日本で使うスマホは「技術基準適合」を取得する必要がある。もちろん普段それに気が付かない人でも大丈夫だ。日本のキャリアで売られているスマホには全てこの技適マークが付いているのである。ところが海外でスマホを買った場合や輸入してスマホを買う場合は、技適マークはついていないことが大半だ。つまり、海外で見つけたスマホに日本のキャリアのSIMカードを入れて利用することは法律上できない。

ところが最近、そんな状況が少し事情変わってきた。海外販売のスマホでも日本の技適を取得した製品が出てきているのだ。


日本のキャリアのSIMを入れてスマホを使う場合は技術的マークが必要。現在はデジタル表示もOKで、端末内部での表示も可能


例えばソニーモバイルコミュニケーションズの海外モデルのXperia Z3「D6603」や、Xperia Z3 Compact「D5803」である。
総務省の関連のホームページを見ると、この2機種が技適を取得していることがわかる。

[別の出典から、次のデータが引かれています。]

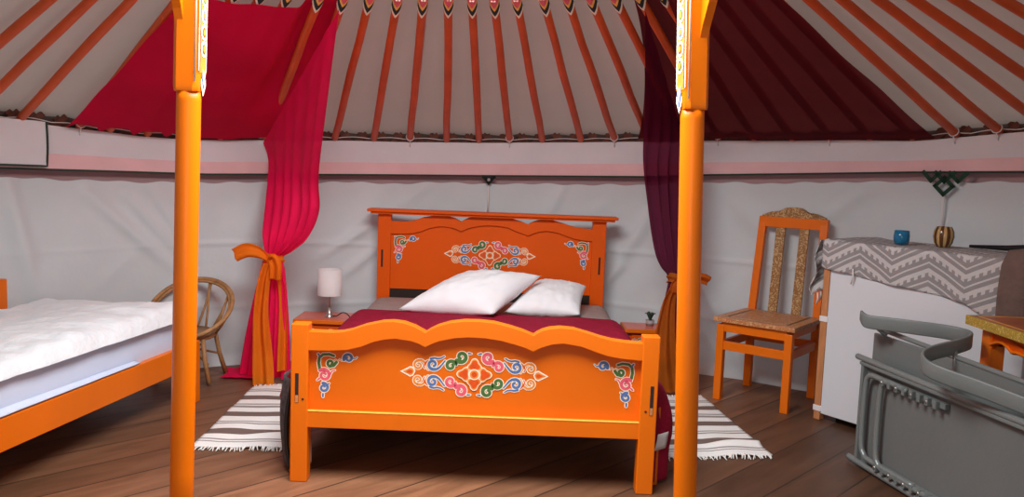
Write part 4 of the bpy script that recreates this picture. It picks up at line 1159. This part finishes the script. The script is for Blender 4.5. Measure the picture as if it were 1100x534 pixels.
# armrest: one flat band bent into an S, world coordinates measured from the place
TF = Matrix.Translation((1.520, 3.445, 0)) @ Matrix.Rotation(math.atan2(-.98, .18), 4, 'Z'); TFi = TF.inverted()
Spts = [(1.475, 3.44, .645), (1.485, 3.40, .628), (1.55, 3.345, .628), (1.62, 3.285, .630), (1.72, 3.215, .628), (1.765, 3.15, .624), (1.745, 3.09, .618), (1.66, 3.035, .606),
        (1.56, 2.985, .594), (1.49, 2.93, .582), (1.468, 2.86, .566), (1.50, 2.79, .552), (1.56, 2.72, .538), (1.63, 2.62, .520), (1.70, 2.50, .50), (1.76, 2.38, .485)]
sp = spline(Spts, 8); b = BM()
rows = []
for i, p in enumerate(sp):
    d = sp[min(len(sp)-1, i+1)]-sp[max(0, i-1)]; d.z = 0; d.normalize(); n_ = Vector((-d.y, d.x, 0))
    h_ = .028*(1 if i > 6 else .75+.25*i/6); w_ = .0035
    ring = [(-w_, -h_), (w_, -h_), (w_+.002, -h_+.005), (w_+.002, h_-.005), (w_, h_), (-w_, h_), (-w_-.002, h_-.005), (-w_-.002, -h_+.005)]
    rows.append([b.verts.new(TFi @ (p+n_*a+Vector((0, 0, c)))) for a, c in ring])
for a, c in zip(rows, rows[1:]):
    for q in range(8): b.faces.new((a[q], a[(q+1) % 8], c[(q+1) % 8], c[q])).smooth = True
b.faces.new(rows[0]); b.faces.new(rows[-1])
obj('armrest', b, M['greyp'], fc)
for pa, pb in (((1.51, 3.385, .615), (1.555, 3.37, .575)), ((1.66, 3.035, .59), (1.66, 3.02, .50)), ((1.66, 2.57, .50), (1.69, 2.575, .42))):
    b = BM(); tube(b, [TFi @ Vector(pa), TFi @ Vector(pb)], .009, 8); obj('armrest_post', b, M['greym'], fc)

# ------------------------------------------------------------------ ornaments on the wall, flap of the frieze
def knot(az, size, m, label, full):
    c = wallp(az, hemz(az)-.010, R-.040); a = math.radians(az)
    root = thing('wall_ornament', label, 'ornament', c, -a, 'knot ornaments under the frieze')
    b = BM()
    def st(pts, w=.012, closed=False):
        P = [Vector((p[0]*size, 0, p[1]*size)) for p in pts]
        n = len(P)
        for i in range(n if closed else n-1):
            p, q = P[i], P[(i+1) % n]; d = (q-p); L_ = d.length; d.normalize()
            w_ = Vector((0, 1, 0)).cross(d)
            box(b, (p+q)/2, (w*size/.1, .006, L_+w*size/.1), Matrix((w_, Vector((0, 1, 0)), d)).transposed())
    if full:
        st([(0, -.20), (.40, -.60), (0, -1.0), (-.40, -.60)], .017, True)
        st([(-.98, .04), (-.62, -.36), (-.22, .04)], .017); st([(.98, .04), (.62, -.36), (.22, .04)], .017); st([(-.42, .04), (0, -.38), (.42, .04)], .017)
    else:
        st([(-.55, 0), (0, -.62), (.55, 0)], .03); st([(-.55, .02), (.55, .02)], .026); st([(0, -.3), (0, -.5)], .03); st([(-.3, -.18), (-.14, -.36)], .03); st([(.3, -.18), (.14, -.36)], .03)
    obj('knot', b, m, root)
    b = BM(); ln = .22 if full else .16
    tube(b, [(0, .004, -size*.9), (.002, .010, -size-ln*.5), (0, .016, -size-ln)], .005, 6); obj('cord', b, M['cordw'], root)
    if not full:
        b = BM(); lathe(b, [(0, -.006), (.010, -.005), (.010, 0)], 14)
        for v in b.verts: v.co = Vector((v.co.x, v.co.z, v.co.y-.018))
        obj('stud', b, M['greycup'], root)
def azof(x, y): return math.degrees(math.atan2(x-CX, y-CY))
knot(azof(-.158, 5.126), .060, M['knotd'], 'small dark diamond ornament under the frieze above the big bed', False)
knot(azof(2.139, 4.178), .105, M['knot'], 'dark green endless knot ornament under the frieze above the cabinet', True)
b = BM()
def flap(s, t):
    az = lerp(-62, -50.9, s); z = lerp(hemz(az)+.015, topz(az)+.012, t); return wallp(az, z, R-.045-.008*math.sin(t*PI)-.004*vn(s*4, t*3))
grid(b, flap, 24, 10, 0)
tube(b, [flap(q/24, 0) for q in range(25)]+[flap(1, q/10) for q in range(1, 11)], .006, 6, mi=1)
o = obj('frieze_flap', b, [M['band'], M['hem']], smooth=True); tag(o, 'white frieze flap edged in dark green above the low bed at left', 'fabric flap')

# ------------------------------------------------------------------ light, camera
def area(name, loc, rot, sx, sy, power, col, shape='RECTANGLE'):
    l = bpy.data.lights.new(name, 'AREA'); l.shape = shape; l.size = sx; l.size_y = sy; l.energy = power; l.color = col
    o = bpy.data.objects.new(name, l); COL.objects.link(o); o.location = loc; o.rotation_euler = rot; return o
area('crown_daylight', (KX, KY, KZ+.03), (0, 0, 0), 1.3, 1.3, 104, (.94, .98, 1.0), 'DISK')
area('added_doorway_fill', (-.1, CY-R+.02, .95), (math.radians(90), 0, 0), .9, .8, 6, (.95, .97, 1.0))  # weak fill lamp added at an unseen door opening behind the camera
w = bpy.data.worlds.new('daylight'); scene.world = w; w.use_nodes = True
w.node_tree.nodes['Background'].inputs[0].default_value = (.85, .92, 1.0, 1); w.node_tree.nodes['Background'].inputs[1].default_value = .8

cam = bpy.data.cameras.new('camera'); co = bpy.data.objects.new('camera', cam); COL.objects.link(co)
cam.sensor_width = 36; cam.lens = 890.09/1100*36; cam.clip_start = .05
co.matrix_world = Matrix.Translation((0, 0, 1.2122)) @ Matrix.Rotation(math.radians(90)-.0984, 4, 'X') @ Matrix.Rotation(.0371, 4, 'Z')
scene.camera = co
vs = scene.view_settings
scene.display_settings.display_device = 'sRGB'
vs.view_transform = 'Standard'; vs.look = 'None'; vs.gamma = 1; vs.exposure = 0; vs.use_curve_mapping = False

実は、同じ海外モデルXperia Z3といっても、地域の通信方式に合わせて複数の製品があるのだ。Xperia Z3の場合、他にも「D6602」「D6606」「D6643」などの製品がある。もちろん「D6603」以外のものは技適を取得していない。

海外のスマホが技適を通っているということは、そのまま日本で発売することができることを意味する。
例えば日本のドコモやauで販売するXperia Z3には、それぞれ背面にキャリアのロゴが入っている。また各社とも自社アプリが多数入っており事実上の自社専用スマホとして販売している。
これに対して海外版のXperia Z3はキャリアのアプリは一切入っていない。また格安なMVNOキャリアのSIMカードを入れて使うこともできる。


海外で販売されているスマホでも技適を通ったものがでてきている


実は日本でもすでにそのような使い分けができるスマホがある。そう、アップルのiPhoneである。iPhoneは3キャリア版が提供されているが、同時にアップルストアでSIMフリー版も販売されている。
キャリアで買えば大幅な割引が受けられるものの、回線の縛りや毎月の支払額もかなり高めとなる。一方、SIMフリー版は、キャリアの縛りがなく、格安のMVNOキャリアのSIMカードを利用することができる。すでにiPhoneでは、選択肢が用意されているのである。

もしもソニーモバイルが今後Xperia Z3やZ3 Compactの海外販売品を日本でSIMフリー版として提供するようになれば、ユーザーの選選択肢が広がり、日本のスマホ市場の活性化が進むかもしれない。

もちろん、選択肢が増えてもキャリアの2年契約でSIMロックスマホを買うという人のほうが多いことには変わりは無いだろう。しかしキャリア購入では、2年間は魅力的な新機種が発売されても気軽に買い替えができないのも事実。一方SIMフリースマホは本体代金をクレジットカードで24回払いにすれば初期負担額は抑えられるし、MVNOの格安SIMと組み合わせれば月々の負担も小さくできる。ランニングコストを考えると、送金額ではSIMフリースマホのほうが安くなるという例も多い。また、誕生日プレゼントや会社経費で一括購入など、単体で購入できるSIMフリースマホならば簡単だ。


活用範囲が広がるSIMフリースマホ

ヨーロッパではキャリアのSIMロック版と、自由に使えるSIMフリー版という選択肢が用意されている。消費者は自分の使い方や懐具合によって買いわけているのだ。
総務省は2015年にはスマホのSIMロック解除を義務づける方向だ。今回のXperia Z3、Z3 Compactの海外版が技適取得したのは、こうした流れ先取りしたのかもしれない。

いずれ日本でも同一メーカーのスマホがキャリアのSIMロック版とメーカー販売のSIMフリー版の2つが選択できるようになれば、スマホの買い替えや複数台持ちも今より手軽になるだろう。また、プレゼントなど、新たな市場も生まれるだろう。アップルに続いてソニーモバイルコミュニケーションズにはぜひともSIMフリースマホを日本で販売してもらいたいものだ。